Article paru dans Le Point du 18 août 2011.
Propos recueillis par Christophe Labbé et Olivia Recasens
Éclairant. Ce que Lacan aurait dit sur notre époque, par son gendre et légataire intellectuel, le psychanalyste Jacques-Alain Miller.
Le Point : Jacques Lacan nous éclaire sur l’un des travers de notre société démocratique : l’individualisme roi. Peut-on parler d’une tyrannie du « Un » ?

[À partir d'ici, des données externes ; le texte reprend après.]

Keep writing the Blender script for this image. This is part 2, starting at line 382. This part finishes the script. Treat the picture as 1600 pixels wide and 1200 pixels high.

Jacques-Alain Miller : L’époque est marquée par l’emprise croissante du chiffre, du comptage : on veut tout quantifier. Or le principe du tout-chiffrage, c’est le « Un ». Sans le « Un », nos calculs n’existeraient pas et, désormais, ils sont partout : dans la vie quotidienne, en politique – du moins, là où on vote -, dans la science, la médecine, l’économie, la librairie, le spectacle, tous les champs de l’activité humaine. L’islam est la religion qui met le plus l’accent sur le « Un » unique. Or, dans la sexualité, traditionnellement, c’est la dualité qui dominait. Tout était fondé sur la complémentarité des deux sexes. Freud concevait encore le rapport sexuel sur le modèle platonicien et évangélique : l’homme et la femme, et puis ils ne font qu’une seule chair.